■ OBJECTIVE ■
Restate each line of the listing exactly, without carrying over any pictures.

■ DATASET CONTENT ■

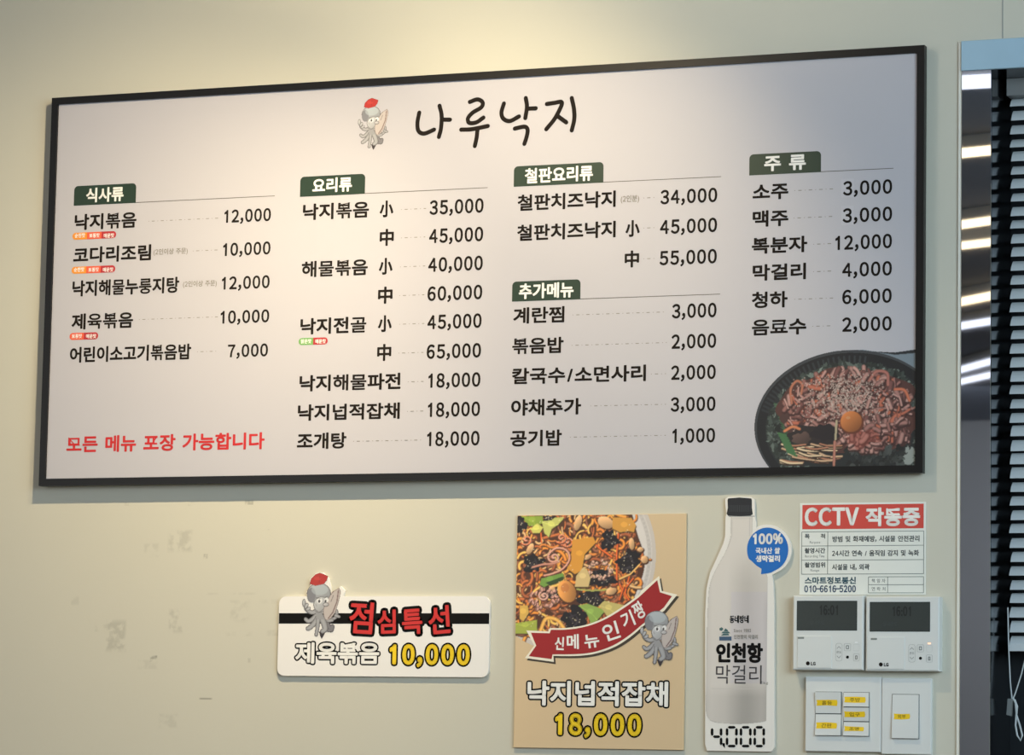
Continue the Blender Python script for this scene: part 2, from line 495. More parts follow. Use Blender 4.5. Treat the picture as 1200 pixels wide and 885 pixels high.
# seam of the panel over the opening
xs, zs = at(1175, 45)
g = G(); g.box(xs-.0008, xs+.0008, -.0006, 0, zs, RZ1); g.put('wall_seam', mat('seam_grey', (150, 152, 150), .8), wb)  # thin grey strip marking the seam
# reveal lining of the opening
g = G()
g.box(OXL-.002, OXL+.0005, -.002, DEP+.03, OZB, OZT)
g.box(OXL, OXR, -.002, DEP+.03, OZT-.0005, OZT+.002)
g.box(OXR-.0005, OXR+.002, -.002, DEP+.03, OZB, OZT)
g.box(OXL, OXR, -.002, DEP+.03, OZB-.002, OZB+.0005)
g.put('trim_3', M_REVEAL, kind='structure')
# steel architrave
XA = at(1127, 400)[0]; ZT2 = at(1150, 48)[1]
g = G(); g.bbox(XA, OXL, -.006, 0, OZB-.05, OZT, .0006); g.put('trim_1', M_STEEL, kind='structure')
g = G(); g.bbox(XA-.0008, OXR+.05, -.008, 0, OZT, ZT2, .0008); g.put('trim_2', M_HEAD, kind='structure')
g = G(); g.bbox(XA-.0065, XA, -.004, 0, OZB-.05, ZT2, .001); g.put('trim_4', mat('sealant_bead', (226, 224, 214), .4), kind='structure')

def shell(name, pts, m): return part(name, pts, [tuple(range(len(pts)))], m, kind='structure')
M_FLOOR = mat('brown_floor', (150, 128, 104), .5, noise=.1, nscale=6)
M_OTHER = mat('plain_wall', (200, 196, 182), .7, noise=.02, nscale=3)
shell('floor', [(RX0, RY0, 0), (RX1, RY0, 0), (RX1, 0.2, 0), (RX0, 0.2, 0)], M_FLOOR)
shell('ceiling', [(RX0, RY0, RZ1), (RX0, 0.2, RZ1), (RX1, 0.2, RZ1), (RX1, RY0, RZ1)], mat('ceiling_paint', (122, 130, 146), .8, noise=.03, nscale=4))
shell('wall_left', [(RX0, RY0, 0), (RX0, 0, 0), (RX0, 0, RZ1), (RX0, RY0, RZ1)], M_OTHER)
shell('wall_right', [(RX1, 0, 0), (RX1, RY0, 0), (RX1, RY0, RZ1), (RX1, 0, RZ1)], M_OTHER)
shell('wall_front', [(RX1, RY0, 0), (RX0, RY0, 0), (RX0, RY0, RZ1), (RX1, RY0, RZ1)], mat('rear_wall_paint', (168, 170, 174), .7, noise=.05, nscale=2))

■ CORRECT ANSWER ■
Continue the Blender Python script for this scene: part 2, from line 495. More parts follow. Use Blender 4.5. Treat the picture as 1200 pixels wide and 885 pixels high.
# seam of the panel over the opening
xs, zs = at(1175, 45)
g = G(); g.box(xs-.0008, xs+.0008, -.0006, 0, zs, RZ1); g.put('wall_seam', mat('seam_grey', (150, 152, 150), .8), wb)  # thin grey strip marking the seam
# reveal lining of the opening
g = G()
g.box(OXL-.002, OXL+.0005, -.002, DEP+.03, OZB, OZT)
g.box(OXL, OXR, -.002, DEP+.03, OZT-.0005, OZT+.002)
g.box(OXR-.0005, OXR+.002, -.002, DEP+.03, OZB, OZT)
g.box(OXL, OXR, -.002, DEP+.03, OZB-.002, OZB+.0005)
g.put('trim_3', M_REVEAL, kind='structure')
# steel architrave
XA = at(1127, 400)[0]; ZT2 = at(1150, 48)[1]
g = G(); g.bbox(XA, OXL, -.006, 0, OZB-.05, OZT, .0006); g.put('trim_1', M_STEEL, kind='structure')
g = G(); g.bbox(XA-.0008, OXR+.05, -.008, 0, OZT, ZT2, .0008); g.put('trim_2', M_HEAD, kind='structure')
g = G(); g.bbox(XA-.0065, XA, -.004, 0, OZB-.05, ZT2, .001); g.put('trim_4', mat('sealant_bead', (226, 224, 214), .4), kind='structure')

def shell(name, pts, m): return part(name, pts, [tuple(range(len(pts)))], m, kind='structure')
M_FLOOR = mat('brown_floor', (150, 128, 104), .5, noise=.1, nscale=6)
M_OTHER = mat('plain_wall', (200, 196, 182), .7, noise=.02, nscale=3)
shell('floor', [(RX0, RY0, 0), (RX1, RY0, 0), (RX1, 0.2, 0), (RX0, 0.2, 0)], M_FLOOR)
shell('ceiling', [(RX0, RY0, RZ1), (RX0, 0.2, RZ1), (RX1, 0.2, RZ1), (RX1, RY0, RZ1)], mat('ceiling_paint', (122, 130, 146), .8, noise=.03, nscale=4))
shell('wall_left', [(RX0, RY0, 0), (RX0, 0, 0), (RX0, 0, RZ1), (RX0, RY0, RZ1)], M_OTHER)
shell('wall_right', [(RX1, 0, 0), (RX1, RY0, 0), (RX1, RY0, RZ1), (RX1, 0, RZ1)], M_OTHER)
shell('wall_front', [(RX1, RY0, 0), (RX0, RY0, 0), (RX0, RY0, RZ1), (RX1, RY0, RZ1)], mat('rear_wall_paint', (168, 170, 174), .7, noise=.05, nscale=2))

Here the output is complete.